┌──

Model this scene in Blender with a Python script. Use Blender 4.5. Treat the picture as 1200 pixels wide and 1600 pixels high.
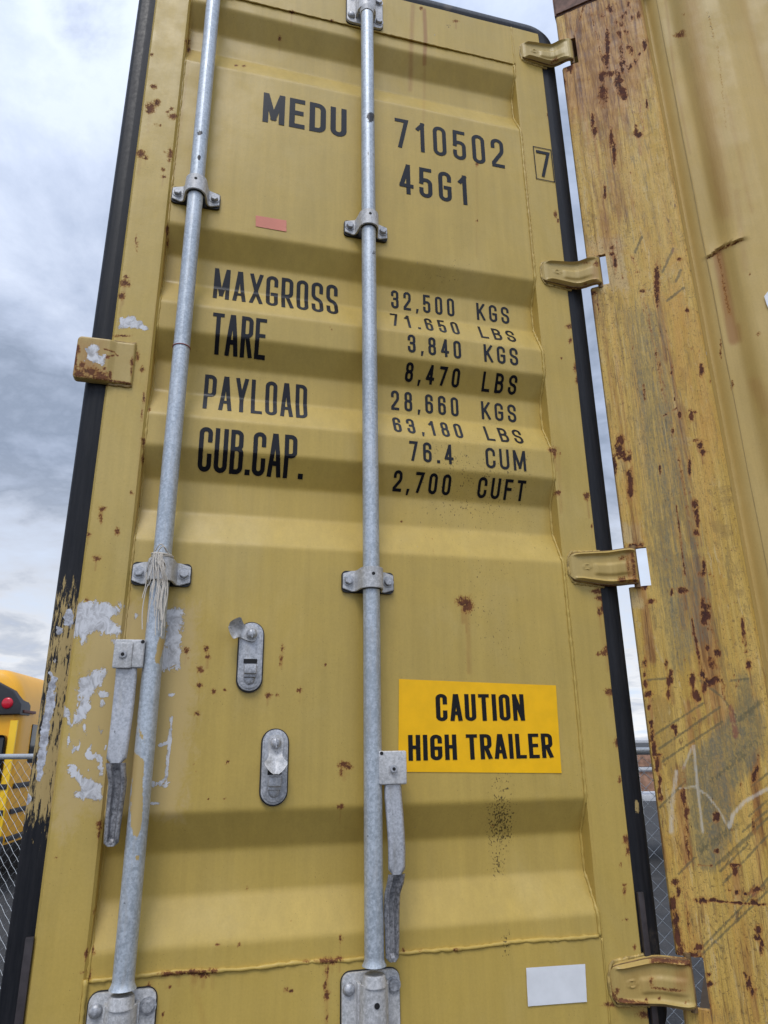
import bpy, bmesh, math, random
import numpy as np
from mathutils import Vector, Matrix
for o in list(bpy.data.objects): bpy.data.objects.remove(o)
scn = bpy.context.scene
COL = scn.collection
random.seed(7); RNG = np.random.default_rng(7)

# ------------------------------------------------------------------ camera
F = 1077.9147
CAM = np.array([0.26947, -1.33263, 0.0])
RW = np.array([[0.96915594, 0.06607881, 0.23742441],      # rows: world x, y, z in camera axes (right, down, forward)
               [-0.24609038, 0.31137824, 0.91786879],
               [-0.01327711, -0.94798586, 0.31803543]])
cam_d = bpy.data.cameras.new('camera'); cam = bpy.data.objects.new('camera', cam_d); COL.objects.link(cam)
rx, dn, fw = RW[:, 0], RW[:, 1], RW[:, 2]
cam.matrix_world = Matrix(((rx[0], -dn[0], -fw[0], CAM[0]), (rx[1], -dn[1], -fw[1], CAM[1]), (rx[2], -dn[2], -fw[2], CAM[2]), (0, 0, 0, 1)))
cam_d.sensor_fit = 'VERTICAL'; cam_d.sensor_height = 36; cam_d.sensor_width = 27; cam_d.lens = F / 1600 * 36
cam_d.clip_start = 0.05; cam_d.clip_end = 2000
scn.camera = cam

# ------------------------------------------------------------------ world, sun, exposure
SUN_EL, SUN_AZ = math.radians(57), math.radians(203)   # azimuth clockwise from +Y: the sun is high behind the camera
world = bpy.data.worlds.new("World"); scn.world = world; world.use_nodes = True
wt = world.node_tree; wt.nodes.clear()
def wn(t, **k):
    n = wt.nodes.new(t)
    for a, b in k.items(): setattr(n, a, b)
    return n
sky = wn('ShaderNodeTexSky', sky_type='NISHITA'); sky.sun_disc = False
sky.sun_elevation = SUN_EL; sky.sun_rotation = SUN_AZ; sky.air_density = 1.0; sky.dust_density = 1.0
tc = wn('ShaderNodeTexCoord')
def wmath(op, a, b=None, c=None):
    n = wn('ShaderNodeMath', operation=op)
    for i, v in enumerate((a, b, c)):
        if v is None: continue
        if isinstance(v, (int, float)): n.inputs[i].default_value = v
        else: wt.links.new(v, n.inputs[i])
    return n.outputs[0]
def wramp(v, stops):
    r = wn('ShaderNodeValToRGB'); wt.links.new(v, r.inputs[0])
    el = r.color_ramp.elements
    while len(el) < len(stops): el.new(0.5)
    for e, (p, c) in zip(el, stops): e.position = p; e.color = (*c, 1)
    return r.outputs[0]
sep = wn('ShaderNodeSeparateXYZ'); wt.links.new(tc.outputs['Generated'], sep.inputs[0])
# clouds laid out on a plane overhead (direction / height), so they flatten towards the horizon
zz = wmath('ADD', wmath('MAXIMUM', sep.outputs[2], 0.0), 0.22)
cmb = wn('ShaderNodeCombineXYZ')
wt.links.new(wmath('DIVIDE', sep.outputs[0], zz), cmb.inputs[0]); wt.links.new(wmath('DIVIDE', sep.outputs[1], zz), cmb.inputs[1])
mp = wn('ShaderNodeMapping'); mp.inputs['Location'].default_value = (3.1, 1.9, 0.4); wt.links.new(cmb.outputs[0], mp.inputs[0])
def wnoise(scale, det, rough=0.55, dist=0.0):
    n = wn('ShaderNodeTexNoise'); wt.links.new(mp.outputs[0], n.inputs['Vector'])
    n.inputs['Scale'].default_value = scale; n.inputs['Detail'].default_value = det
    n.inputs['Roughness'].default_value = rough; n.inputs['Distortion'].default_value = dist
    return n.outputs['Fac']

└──
┌──

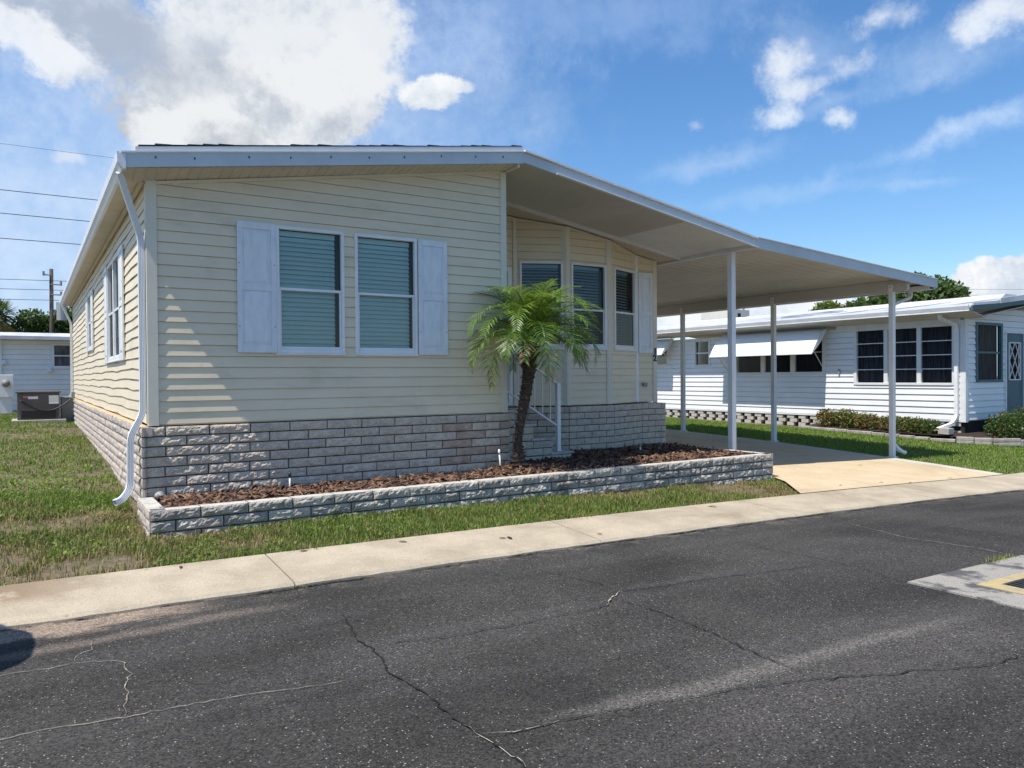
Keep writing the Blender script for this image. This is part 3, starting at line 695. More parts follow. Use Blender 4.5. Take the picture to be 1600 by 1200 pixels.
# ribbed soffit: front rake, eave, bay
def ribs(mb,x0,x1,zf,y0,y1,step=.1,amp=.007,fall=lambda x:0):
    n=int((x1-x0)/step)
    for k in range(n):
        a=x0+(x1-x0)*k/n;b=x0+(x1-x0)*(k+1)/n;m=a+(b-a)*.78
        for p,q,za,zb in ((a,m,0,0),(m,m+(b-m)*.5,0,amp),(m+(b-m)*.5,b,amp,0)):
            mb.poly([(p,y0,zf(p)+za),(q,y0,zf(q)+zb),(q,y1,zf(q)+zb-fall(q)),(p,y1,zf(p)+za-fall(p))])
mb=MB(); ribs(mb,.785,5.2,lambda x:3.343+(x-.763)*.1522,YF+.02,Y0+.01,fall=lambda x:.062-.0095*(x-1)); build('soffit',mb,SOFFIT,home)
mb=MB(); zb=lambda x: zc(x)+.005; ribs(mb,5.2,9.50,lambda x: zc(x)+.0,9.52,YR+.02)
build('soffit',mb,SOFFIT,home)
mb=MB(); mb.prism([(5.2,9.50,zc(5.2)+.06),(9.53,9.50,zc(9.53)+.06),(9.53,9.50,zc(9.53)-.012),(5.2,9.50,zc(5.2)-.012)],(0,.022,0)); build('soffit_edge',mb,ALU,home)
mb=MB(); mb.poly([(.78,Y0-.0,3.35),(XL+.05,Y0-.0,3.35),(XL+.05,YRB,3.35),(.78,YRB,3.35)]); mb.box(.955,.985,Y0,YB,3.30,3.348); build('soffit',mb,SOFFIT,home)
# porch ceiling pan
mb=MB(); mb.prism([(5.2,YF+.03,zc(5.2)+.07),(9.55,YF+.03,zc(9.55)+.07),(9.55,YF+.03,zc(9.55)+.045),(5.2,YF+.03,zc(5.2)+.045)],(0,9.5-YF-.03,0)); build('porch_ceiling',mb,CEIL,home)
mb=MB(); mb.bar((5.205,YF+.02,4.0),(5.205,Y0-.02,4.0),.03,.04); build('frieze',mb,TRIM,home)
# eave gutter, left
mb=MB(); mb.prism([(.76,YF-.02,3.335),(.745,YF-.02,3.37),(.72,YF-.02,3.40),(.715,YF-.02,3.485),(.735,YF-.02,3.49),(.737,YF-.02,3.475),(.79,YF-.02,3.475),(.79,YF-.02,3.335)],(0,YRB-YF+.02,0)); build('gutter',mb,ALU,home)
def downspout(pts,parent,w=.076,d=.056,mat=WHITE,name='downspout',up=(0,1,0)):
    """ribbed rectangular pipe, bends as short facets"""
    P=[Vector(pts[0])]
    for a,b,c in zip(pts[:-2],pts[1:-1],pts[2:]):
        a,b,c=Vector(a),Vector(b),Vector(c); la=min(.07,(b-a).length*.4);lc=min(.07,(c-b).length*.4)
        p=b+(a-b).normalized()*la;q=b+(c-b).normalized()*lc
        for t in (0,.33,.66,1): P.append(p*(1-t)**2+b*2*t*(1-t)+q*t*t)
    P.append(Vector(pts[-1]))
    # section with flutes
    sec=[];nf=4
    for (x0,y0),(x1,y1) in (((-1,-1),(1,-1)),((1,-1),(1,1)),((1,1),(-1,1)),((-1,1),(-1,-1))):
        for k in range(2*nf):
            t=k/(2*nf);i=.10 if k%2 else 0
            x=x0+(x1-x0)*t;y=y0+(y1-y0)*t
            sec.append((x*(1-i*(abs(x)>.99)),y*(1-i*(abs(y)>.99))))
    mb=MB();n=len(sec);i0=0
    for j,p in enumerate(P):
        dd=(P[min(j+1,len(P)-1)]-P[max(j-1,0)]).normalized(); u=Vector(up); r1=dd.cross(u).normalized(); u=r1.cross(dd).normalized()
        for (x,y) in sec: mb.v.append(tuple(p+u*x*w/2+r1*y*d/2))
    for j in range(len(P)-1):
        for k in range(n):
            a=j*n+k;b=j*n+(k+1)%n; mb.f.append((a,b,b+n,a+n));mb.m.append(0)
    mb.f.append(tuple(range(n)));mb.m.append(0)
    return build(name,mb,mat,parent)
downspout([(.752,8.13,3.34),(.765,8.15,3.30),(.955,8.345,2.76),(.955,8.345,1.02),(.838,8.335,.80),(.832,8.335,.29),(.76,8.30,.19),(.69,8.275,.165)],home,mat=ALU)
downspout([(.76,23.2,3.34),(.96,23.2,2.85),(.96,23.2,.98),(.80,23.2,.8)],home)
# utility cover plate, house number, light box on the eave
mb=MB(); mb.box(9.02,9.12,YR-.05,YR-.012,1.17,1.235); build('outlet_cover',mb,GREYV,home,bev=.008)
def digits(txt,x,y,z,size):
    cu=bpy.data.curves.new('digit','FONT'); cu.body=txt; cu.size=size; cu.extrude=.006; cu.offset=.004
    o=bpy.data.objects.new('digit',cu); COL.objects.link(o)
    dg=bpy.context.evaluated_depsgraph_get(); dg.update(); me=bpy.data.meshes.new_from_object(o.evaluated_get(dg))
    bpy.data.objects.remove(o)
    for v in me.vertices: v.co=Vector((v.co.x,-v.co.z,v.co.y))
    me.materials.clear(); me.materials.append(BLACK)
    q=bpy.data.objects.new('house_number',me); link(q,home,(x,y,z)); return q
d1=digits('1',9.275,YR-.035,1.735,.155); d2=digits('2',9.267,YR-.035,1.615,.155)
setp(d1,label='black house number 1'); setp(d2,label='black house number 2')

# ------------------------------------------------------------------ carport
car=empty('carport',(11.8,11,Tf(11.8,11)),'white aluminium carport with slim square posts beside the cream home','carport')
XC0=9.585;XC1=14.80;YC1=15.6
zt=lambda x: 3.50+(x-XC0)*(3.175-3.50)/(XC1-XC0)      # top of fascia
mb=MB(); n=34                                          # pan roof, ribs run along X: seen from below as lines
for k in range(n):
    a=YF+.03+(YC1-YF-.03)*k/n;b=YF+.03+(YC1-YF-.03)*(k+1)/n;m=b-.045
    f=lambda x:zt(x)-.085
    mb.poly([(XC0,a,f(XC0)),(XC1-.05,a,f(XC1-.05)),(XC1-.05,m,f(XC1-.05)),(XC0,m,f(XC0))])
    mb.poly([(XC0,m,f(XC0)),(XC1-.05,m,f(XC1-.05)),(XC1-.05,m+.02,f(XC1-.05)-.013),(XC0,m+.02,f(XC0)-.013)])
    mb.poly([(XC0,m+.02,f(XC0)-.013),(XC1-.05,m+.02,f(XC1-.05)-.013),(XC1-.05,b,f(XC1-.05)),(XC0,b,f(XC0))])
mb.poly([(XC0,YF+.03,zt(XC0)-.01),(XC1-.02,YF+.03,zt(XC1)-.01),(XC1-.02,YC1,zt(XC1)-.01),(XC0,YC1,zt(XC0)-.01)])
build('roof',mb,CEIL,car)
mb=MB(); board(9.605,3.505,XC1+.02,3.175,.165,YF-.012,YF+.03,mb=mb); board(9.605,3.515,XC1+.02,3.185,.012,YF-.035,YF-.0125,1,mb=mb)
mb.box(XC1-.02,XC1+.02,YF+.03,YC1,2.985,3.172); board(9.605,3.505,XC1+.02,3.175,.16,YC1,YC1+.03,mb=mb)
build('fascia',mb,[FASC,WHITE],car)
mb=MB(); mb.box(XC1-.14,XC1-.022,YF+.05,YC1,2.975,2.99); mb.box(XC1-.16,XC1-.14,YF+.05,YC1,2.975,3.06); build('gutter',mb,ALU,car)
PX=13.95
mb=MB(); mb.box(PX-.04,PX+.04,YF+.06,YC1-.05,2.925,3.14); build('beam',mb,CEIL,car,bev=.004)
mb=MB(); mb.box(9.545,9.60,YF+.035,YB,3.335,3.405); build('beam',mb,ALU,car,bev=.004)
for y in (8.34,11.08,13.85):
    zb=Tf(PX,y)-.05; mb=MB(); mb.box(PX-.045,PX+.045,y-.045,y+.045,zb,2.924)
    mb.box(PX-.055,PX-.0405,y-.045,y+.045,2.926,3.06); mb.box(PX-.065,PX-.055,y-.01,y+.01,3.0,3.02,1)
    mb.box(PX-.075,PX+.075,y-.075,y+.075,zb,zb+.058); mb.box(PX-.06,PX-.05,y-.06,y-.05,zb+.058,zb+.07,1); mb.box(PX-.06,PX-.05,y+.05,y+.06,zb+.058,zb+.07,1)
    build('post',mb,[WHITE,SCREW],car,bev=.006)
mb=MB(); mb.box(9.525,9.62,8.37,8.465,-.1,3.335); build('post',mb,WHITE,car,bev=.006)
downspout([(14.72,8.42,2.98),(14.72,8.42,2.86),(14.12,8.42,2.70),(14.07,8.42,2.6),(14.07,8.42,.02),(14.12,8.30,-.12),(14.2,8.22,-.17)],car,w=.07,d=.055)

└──
┌──

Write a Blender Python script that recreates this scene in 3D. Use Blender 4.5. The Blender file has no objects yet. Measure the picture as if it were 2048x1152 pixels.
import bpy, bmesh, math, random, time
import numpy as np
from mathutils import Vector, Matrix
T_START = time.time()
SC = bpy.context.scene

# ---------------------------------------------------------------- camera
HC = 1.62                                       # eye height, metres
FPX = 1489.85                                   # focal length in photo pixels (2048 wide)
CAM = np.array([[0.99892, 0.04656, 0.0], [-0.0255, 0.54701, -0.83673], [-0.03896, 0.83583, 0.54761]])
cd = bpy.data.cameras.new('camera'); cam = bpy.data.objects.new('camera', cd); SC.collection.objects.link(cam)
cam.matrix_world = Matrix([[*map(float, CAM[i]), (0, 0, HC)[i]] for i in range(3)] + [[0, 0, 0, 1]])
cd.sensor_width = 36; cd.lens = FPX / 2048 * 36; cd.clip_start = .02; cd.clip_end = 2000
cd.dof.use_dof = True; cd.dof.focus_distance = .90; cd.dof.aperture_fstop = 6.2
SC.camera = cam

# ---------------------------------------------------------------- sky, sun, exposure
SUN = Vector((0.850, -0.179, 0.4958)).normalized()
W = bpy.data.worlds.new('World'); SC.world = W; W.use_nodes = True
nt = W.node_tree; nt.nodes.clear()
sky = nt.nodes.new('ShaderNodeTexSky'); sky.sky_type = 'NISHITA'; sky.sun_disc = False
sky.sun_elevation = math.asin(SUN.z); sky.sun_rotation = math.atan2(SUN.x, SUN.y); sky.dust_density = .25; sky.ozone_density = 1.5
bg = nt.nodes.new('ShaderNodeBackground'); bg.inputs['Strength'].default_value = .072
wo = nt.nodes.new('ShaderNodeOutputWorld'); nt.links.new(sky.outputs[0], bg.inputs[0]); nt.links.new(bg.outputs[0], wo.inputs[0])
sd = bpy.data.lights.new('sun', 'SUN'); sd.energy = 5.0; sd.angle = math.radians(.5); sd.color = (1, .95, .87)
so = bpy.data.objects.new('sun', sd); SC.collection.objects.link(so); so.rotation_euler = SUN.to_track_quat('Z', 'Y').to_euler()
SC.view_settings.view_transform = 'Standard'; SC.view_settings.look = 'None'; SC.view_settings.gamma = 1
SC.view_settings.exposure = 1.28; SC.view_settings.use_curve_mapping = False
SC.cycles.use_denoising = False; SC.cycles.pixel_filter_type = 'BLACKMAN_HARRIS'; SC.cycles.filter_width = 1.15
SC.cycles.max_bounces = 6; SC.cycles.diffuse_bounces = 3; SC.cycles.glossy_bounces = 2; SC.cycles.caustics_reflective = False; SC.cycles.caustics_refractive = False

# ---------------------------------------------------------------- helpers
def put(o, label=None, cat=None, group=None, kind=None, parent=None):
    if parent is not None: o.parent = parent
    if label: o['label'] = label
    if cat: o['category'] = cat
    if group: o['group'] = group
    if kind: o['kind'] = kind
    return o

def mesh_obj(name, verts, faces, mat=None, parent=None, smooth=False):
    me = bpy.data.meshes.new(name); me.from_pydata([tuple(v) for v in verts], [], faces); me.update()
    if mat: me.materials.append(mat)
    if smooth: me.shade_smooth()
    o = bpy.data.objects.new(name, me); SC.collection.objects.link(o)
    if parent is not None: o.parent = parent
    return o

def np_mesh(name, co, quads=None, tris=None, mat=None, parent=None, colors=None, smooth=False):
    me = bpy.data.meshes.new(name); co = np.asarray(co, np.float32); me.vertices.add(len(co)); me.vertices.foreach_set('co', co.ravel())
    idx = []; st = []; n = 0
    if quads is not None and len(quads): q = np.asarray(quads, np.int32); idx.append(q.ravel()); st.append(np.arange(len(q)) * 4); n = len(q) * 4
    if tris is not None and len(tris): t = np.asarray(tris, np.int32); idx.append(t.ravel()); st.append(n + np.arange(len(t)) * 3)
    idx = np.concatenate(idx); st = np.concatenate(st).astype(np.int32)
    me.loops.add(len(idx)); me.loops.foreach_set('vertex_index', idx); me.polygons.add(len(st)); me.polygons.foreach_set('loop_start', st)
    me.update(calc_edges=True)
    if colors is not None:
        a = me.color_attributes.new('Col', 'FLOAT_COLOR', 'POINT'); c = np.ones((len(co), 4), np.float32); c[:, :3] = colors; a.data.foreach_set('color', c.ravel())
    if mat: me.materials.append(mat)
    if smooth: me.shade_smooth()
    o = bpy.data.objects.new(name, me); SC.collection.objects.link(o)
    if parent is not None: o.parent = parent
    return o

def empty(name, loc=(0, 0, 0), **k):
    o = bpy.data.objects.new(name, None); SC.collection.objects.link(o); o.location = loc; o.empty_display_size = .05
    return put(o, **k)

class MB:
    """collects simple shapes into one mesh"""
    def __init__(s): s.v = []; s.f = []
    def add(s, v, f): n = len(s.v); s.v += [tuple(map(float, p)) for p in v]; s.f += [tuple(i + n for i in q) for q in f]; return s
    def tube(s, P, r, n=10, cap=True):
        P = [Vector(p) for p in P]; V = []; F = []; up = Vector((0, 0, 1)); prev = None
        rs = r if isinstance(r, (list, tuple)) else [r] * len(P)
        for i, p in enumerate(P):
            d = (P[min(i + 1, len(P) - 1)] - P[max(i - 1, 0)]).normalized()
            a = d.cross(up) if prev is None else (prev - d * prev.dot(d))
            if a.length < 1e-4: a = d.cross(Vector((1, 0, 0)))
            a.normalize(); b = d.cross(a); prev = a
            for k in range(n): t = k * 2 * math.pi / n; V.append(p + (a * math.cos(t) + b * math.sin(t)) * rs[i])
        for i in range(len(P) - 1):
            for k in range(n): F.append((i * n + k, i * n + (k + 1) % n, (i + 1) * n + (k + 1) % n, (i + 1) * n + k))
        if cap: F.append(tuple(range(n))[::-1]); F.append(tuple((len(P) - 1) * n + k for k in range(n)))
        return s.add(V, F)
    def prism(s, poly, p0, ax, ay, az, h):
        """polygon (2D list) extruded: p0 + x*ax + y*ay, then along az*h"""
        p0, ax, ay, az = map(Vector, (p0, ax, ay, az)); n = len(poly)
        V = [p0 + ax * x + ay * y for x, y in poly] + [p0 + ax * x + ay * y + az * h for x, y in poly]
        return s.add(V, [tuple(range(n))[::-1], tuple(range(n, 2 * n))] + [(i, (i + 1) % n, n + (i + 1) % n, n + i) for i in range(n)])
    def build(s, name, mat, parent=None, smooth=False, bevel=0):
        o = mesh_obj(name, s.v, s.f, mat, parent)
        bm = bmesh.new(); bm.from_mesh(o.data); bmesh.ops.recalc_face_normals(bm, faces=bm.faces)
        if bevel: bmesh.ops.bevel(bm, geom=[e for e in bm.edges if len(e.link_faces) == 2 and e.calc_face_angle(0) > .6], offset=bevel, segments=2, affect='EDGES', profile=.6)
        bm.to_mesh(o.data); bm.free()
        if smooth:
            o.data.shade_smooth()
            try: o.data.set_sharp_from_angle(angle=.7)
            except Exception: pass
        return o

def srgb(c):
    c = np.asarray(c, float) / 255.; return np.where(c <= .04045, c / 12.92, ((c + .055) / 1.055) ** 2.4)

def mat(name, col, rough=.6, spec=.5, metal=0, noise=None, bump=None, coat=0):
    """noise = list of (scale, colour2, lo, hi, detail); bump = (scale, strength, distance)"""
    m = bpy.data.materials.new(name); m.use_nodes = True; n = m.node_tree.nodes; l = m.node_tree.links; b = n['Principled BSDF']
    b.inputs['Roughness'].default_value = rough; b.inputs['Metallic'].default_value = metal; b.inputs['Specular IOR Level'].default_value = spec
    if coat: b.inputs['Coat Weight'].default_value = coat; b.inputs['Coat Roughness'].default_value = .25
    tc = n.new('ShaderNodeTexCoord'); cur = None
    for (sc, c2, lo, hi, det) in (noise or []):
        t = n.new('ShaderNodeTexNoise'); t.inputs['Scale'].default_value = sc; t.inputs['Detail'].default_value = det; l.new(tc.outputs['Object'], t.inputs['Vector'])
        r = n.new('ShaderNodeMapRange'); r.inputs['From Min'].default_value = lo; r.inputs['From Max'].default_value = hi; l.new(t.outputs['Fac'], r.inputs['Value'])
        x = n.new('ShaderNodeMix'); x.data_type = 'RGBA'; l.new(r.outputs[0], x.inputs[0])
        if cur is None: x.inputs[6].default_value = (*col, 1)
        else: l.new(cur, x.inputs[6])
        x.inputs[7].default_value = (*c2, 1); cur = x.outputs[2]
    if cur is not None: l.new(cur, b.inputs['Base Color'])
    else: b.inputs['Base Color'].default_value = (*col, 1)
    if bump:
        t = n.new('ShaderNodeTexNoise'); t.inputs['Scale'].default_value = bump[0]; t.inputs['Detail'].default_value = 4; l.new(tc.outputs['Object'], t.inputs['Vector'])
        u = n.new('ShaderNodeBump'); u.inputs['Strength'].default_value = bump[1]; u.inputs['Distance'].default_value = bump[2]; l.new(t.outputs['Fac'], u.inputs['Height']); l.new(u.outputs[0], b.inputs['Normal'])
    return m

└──

* **What to do**:
What's needed is an exact copy of the records above from the line containing "Model this scene" down to the line containing "scn.camera = cam", both included, without any pictures.

* **Task response**:
Model this scene in Blender with a Python script. Use Blender 4.5. Treat the picture as 1200 pixels wide and 1600 pixels high.
import bpy, bmesh, math, random
import numpy as np
from mathutils import Vector, Matrix
for o in list(bpy.data.objects): bpy.data.objects.remove(o)
scn = bpy.context.scene
COL = scn.collection
random.seed(7); RNG = np.random.default_rng(7)

# ------------------------------------------------------------------ camera
F = 1077.9147
CAM = np.array([0.26947, -1.33263, 0.0])
RW = np.array([[0.96915594, 0.06607881, 0.23742441],      # rows: world x, y, z in camera axes (right, down, forward)
               [-0.24609038, 0.31137824, 0.91786879],
               [-0.01327711, -0.94798586, 0.31803543]])
cam_d = bpy.data.cameras.new('camera'); cam = bpy.data.objects.new('camera', cam_d); COL.objects.link(cam)
rx, dn, fw = RW[:, 0], RW[:, 1], RW[:, 2]
cam.matrix_world = Matrix(((rx[0], -dn[0], -fw[0], CAM[0]), (rx[1], -dn[1], -fw[1], CAM[1]), (rx[2], -dn[2], -fw[2], CAM[2]), (0, 0, 0, 1)))
cam_d.sensor_fit = 'VERTICAL'; cam_d.sensor_height = 36; cam_d.sensor_width = 27; cam_d.lens = F / 1600 * 36
cam_d.clip_start = 0.05; cam_d.clip_end = 2000
scn.camera = cam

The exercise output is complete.